§ WORK REQUIRED
All lines in the records below from the line with "Model this scene" through the line with "COL=bpy.context.scene.collection" are to be given again exactly, both ends included; the pictures are to be left out.

┌─ EXERCISE MATERIALS

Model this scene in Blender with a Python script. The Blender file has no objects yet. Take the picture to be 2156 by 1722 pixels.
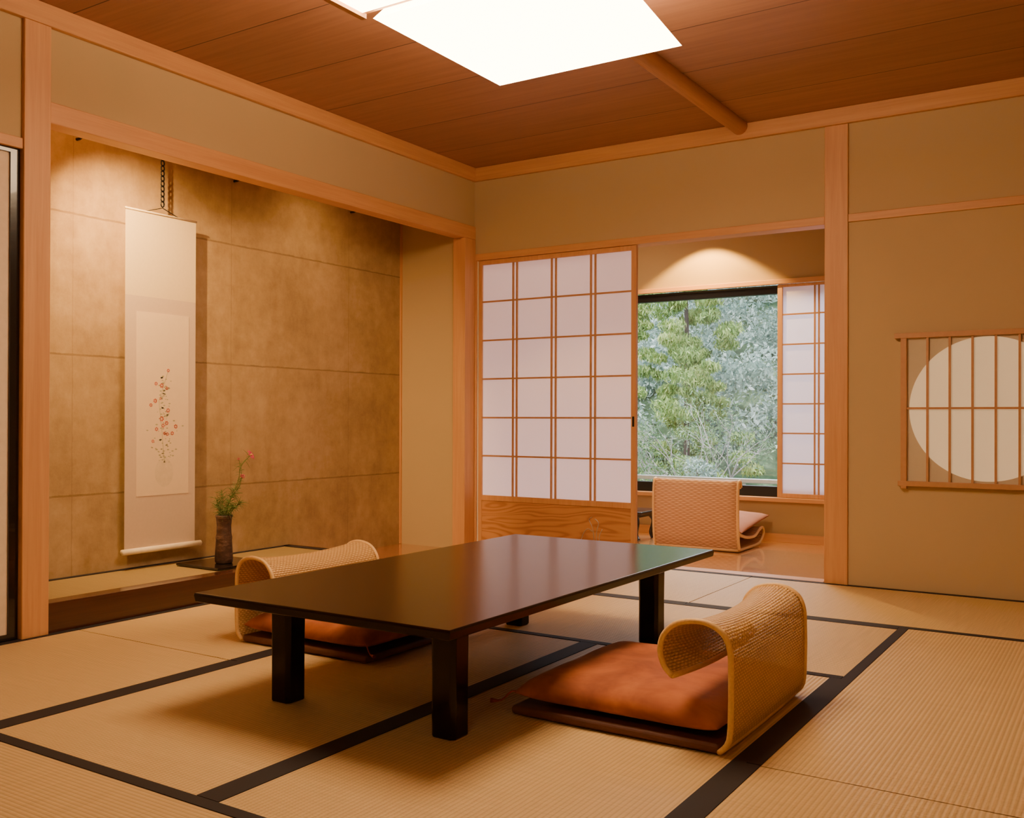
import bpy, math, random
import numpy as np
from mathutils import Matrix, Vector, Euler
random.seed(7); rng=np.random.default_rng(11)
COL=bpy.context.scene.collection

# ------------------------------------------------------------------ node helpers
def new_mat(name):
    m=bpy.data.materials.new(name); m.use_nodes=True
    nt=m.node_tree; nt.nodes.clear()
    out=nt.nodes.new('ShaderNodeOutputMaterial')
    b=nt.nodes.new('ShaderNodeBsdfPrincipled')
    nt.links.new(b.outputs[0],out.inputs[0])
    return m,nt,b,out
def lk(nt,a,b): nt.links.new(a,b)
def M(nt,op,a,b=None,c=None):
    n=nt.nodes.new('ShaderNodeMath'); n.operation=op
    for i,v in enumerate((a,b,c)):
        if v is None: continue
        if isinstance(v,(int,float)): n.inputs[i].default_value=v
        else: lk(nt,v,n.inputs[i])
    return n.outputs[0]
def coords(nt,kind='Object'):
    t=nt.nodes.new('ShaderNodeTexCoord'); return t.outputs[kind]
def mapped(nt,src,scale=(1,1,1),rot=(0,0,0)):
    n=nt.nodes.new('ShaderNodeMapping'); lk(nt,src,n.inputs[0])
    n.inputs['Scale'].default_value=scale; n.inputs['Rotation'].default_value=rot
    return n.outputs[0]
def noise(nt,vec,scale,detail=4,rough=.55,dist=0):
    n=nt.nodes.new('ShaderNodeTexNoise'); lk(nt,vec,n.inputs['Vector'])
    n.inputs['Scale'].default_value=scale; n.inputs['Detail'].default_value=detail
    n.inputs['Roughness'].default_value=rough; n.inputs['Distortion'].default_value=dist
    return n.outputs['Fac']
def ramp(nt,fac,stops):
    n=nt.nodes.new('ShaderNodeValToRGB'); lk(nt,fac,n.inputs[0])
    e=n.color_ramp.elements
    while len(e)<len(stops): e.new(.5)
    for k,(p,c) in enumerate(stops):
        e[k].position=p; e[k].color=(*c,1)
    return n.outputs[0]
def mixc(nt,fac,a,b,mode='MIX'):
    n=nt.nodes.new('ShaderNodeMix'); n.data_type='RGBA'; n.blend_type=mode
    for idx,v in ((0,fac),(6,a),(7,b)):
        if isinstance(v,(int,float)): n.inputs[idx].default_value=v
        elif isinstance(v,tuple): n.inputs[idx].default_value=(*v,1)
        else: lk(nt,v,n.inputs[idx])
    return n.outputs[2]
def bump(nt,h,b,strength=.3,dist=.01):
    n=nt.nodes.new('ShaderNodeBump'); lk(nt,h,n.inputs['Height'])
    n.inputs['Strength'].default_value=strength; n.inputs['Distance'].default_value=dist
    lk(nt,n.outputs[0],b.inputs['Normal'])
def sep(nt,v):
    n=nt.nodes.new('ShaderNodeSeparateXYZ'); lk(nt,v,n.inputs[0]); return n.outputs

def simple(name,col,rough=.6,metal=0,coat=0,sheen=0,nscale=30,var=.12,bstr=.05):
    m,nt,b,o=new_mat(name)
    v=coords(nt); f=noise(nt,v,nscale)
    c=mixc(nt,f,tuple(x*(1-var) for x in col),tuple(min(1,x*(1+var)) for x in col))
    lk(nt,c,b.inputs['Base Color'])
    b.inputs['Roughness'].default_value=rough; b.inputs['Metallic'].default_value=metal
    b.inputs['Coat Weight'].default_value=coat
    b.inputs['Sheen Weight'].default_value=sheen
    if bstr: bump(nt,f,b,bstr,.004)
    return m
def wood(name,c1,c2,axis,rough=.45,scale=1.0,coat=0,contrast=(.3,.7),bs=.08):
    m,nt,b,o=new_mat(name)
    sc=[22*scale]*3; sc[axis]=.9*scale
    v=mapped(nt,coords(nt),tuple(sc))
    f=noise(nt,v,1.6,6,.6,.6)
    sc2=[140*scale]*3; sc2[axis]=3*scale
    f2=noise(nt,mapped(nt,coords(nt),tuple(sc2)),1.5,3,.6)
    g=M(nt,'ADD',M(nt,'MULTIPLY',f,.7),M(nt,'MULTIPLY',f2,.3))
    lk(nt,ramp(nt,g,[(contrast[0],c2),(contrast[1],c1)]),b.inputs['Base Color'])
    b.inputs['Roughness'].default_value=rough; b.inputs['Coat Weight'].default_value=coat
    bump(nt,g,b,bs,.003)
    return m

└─
┌─ EXERCISE MATERIALS

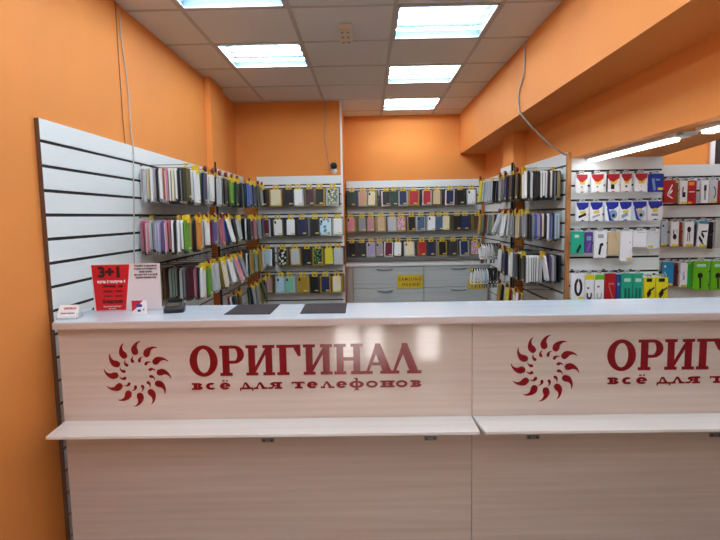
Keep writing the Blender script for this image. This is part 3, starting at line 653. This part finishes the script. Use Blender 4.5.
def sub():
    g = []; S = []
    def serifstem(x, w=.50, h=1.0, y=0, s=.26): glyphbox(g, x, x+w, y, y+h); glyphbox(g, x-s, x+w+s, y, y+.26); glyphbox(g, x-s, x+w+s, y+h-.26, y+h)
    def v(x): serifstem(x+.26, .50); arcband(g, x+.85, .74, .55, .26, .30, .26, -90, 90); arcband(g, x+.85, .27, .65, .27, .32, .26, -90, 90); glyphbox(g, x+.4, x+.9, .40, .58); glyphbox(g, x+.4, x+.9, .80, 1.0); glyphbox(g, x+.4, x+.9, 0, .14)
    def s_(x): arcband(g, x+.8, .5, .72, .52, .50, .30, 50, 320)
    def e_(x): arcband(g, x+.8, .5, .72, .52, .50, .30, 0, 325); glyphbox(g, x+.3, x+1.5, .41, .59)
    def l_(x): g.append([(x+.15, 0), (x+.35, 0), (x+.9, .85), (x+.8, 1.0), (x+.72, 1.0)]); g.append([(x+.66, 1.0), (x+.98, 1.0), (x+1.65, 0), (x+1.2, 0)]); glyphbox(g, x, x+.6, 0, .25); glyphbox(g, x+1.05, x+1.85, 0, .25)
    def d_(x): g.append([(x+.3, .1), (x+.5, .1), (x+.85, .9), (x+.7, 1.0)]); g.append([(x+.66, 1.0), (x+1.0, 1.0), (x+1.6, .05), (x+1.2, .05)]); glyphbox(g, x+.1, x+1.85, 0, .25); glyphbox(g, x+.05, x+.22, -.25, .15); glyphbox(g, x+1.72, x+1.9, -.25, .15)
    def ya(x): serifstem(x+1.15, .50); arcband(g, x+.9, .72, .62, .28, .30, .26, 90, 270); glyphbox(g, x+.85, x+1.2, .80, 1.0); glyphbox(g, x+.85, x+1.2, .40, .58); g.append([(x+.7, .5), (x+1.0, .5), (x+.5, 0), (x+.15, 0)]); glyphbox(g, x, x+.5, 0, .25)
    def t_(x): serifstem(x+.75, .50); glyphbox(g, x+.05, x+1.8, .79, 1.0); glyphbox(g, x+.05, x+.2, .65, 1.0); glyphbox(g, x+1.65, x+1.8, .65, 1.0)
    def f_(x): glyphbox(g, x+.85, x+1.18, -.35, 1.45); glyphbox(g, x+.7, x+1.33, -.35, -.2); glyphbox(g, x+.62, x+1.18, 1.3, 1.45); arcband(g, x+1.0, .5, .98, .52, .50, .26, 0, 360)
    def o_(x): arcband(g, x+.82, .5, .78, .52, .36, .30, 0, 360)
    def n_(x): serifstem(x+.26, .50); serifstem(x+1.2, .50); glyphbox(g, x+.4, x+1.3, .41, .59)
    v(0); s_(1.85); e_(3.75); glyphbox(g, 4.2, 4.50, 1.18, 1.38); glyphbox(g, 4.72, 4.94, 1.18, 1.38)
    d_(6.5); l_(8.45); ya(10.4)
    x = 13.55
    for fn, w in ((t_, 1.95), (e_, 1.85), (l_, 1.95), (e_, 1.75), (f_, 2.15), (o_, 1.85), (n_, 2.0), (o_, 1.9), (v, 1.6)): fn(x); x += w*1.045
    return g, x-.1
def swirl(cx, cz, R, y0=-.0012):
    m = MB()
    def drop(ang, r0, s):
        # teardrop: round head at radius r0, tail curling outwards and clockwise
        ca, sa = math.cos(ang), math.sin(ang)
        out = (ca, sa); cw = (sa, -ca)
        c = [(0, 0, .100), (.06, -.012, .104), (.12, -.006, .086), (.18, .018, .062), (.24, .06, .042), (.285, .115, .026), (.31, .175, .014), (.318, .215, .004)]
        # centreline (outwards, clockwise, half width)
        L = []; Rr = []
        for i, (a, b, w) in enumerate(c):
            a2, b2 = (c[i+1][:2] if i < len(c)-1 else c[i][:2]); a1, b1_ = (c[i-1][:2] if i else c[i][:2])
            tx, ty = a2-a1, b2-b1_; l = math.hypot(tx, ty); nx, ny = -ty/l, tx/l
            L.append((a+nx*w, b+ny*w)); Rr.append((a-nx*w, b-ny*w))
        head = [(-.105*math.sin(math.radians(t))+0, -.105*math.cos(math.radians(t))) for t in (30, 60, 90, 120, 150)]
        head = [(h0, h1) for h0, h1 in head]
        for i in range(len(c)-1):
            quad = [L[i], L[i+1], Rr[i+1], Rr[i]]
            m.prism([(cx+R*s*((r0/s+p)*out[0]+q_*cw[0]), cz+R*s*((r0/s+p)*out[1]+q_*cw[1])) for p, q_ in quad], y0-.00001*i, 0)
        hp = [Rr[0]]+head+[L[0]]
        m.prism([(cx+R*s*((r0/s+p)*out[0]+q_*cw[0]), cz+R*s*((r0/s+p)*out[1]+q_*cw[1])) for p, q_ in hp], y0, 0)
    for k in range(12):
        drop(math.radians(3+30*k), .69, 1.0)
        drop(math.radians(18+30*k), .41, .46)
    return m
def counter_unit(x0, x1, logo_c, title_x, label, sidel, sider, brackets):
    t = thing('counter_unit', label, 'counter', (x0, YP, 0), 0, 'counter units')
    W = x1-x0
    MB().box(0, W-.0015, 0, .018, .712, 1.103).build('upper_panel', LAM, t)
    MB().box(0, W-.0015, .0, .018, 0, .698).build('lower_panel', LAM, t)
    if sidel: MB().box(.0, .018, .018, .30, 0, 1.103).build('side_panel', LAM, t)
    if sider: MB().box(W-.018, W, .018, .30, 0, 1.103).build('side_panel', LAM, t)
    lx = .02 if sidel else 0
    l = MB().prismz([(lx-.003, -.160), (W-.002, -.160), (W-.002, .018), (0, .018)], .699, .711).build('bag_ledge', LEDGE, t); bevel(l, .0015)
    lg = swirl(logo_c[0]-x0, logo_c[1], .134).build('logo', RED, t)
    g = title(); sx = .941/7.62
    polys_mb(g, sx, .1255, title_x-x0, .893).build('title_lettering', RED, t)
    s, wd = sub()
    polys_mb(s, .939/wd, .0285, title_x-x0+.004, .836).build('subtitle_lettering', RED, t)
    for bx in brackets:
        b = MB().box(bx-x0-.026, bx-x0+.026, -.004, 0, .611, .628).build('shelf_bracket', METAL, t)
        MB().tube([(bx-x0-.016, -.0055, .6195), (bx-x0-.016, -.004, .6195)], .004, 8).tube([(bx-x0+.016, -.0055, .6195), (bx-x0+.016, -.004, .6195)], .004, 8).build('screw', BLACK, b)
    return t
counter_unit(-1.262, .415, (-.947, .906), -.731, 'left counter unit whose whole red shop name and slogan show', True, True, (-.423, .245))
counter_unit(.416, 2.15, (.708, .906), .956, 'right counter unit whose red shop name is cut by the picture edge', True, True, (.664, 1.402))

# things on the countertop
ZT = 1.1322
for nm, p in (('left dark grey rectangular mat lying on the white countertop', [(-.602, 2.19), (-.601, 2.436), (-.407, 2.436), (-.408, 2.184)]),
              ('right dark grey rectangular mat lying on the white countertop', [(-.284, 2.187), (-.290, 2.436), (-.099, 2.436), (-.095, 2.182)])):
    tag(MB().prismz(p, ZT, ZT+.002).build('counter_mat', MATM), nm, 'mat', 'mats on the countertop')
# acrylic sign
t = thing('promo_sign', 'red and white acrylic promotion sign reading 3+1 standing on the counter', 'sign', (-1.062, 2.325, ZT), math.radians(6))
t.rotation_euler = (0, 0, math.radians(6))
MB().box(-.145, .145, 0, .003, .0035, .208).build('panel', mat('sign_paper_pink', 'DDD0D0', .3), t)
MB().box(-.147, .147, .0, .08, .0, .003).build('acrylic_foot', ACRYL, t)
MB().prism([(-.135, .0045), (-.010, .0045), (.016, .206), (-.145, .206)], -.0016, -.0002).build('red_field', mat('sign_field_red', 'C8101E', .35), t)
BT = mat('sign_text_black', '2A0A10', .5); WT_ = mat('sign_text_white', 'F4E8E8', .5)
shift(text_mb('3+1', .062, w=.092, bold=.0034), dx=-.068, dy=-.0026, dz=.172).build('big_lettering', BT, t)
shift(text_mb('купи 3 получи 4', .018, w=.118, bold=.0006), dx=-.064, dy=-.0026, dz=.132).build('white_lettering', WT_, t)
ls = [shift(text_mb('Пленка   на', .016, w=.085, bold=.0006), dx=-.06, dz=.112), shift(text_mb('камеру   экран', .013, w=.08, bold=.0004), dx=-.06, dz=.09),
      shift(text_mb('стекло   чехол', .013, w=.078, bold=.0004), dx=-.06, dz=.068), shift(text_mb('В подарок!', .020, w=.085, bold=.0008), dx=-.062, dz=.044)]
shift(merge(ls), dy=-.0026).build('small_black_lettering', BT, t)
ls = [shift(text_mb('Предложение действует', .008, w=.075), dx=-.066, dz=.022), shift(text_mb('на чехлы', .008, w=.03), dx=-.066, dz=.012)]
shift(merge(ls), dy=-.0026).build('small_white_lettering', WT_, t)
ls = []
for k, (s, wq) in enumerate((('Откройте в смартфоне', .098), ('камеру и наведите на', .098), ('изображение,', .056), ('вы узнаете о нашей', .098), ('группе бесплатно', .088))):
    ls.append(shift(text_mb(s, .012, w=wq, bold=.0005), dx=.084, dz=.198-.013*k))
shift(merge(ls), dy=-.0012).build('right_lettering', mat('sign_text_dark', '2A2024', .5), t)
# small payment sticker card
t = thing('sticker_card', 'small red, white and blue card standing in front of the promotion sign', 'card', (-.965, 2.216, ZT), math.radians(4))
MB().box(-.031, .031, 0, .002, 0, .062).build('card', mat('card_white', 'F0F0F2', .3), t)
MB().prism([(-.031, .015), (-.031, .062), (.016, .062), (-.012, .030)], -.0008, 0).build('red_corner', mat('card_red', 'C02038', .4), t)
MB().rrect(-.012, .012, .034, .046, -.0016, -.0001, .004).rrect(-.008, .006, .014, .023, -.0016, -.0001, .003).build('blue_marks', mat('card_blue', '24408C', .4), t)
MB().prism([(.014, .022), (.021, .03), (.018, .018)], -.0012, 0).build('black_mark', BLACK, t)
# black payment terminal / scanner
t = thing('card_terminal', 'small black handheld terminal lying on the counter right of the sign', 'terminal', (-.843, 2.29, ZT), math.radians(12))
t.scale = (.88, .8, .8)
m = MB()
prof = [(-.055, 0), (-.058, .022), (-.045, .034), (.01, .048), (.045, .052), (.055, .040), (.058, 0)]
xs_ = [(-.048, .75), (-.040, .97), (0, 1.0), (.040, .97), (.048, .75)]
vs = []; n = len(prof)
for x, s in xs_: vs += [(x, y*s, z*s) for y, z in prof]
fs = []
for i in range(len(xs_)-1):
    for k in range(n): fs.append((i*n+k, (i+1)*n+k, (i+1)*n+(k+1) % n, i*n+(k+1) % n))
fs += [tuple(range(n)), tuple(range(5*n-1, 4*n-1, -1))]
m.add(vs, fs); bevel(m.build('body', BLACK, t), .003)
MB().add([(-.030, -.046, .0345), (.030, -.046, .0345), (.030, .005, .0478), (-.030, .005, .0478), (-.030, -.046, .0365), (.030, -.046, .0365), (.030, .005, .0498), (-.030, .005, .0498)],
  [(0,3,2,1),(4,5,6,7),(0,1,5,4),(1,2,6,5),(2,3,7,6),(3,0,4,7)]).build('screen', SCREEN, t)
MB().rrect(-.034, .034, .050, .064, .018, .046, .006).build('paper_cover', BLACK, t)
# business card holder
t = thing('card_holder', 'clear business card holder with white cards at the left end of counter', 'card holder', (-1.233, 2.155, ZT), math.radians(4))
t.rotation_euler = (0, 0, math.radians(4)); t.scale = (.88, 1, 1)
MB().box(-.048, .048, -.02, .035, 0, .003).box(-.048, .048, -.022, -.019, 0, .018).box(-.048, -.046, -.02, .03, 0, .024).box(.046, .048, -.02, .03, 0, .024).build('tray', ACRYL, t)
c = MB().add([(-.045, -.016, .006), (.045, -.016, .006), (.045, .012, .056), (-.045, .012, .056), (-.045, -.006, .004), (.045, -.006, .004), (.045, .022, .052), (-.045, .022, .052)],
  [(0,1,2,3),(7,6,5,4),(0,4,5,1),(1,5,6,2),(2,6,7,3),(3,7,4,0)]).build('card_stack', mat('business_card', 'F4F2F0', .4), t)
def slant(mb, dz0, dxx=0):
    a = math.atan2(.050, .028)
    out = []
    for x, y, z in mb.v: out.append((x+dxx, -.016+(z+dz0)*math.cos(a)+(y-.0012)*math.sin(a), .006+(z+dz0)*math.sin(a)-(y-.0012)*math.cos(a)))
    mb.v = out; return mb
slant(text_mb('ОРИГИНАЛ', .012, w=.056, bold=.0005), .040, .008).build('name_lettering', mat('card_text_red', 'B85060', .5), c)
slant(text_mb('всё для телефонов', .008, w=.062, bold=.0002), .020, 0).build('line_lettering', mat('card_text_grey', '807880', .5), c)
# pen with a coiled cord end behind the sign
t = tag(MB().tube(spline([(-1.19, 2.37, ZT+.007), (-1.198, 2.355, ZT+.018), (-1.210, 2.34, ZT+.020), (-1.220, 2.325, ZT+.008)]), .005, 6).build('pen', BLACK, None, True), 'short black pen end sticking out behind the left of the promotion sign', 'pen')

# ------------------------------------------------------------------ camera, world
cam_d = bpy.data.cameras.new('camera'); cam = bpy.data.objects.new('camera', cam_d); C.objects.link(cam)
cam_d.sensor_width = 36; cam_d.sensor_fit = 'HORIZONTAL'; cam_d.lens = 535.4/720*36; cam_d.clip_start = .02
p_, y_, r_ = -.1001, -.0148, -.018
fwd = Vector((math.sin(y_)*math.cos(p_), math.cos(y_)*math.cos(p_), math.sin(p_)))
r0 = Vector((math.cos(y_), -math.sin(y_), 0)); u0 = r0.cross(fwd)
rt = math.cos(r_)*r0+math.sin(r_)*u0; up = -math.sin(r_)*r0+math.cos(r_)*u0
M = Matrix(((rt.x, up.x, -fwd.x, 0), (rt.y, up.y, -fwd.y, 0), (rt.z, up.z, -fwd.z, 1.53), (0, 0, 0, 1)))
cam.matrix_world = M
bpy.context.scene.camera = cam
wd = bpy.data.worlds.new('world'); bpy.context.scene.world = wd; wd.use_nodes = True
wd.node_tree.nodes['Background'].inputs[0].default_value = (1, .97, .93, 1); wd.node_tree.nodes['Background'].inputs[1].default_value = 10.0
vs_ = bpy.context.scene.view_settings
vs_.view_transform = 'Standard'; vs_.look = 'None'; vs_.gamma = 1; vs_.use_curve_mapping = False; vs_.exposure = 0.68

└─

§ ANSWER TO THIS PROBLEM
Model this scene in Blender with a Python script. The Blender file has no objects yet. Take the picture to be 2156 by 1722 pixels.
import bpy, math, random
import numpy as np
from mathutils import Matrix, Vector, Euler
random.seed(7); rng=np.random.default_rng(11)
COL=bpy.context.scene.collection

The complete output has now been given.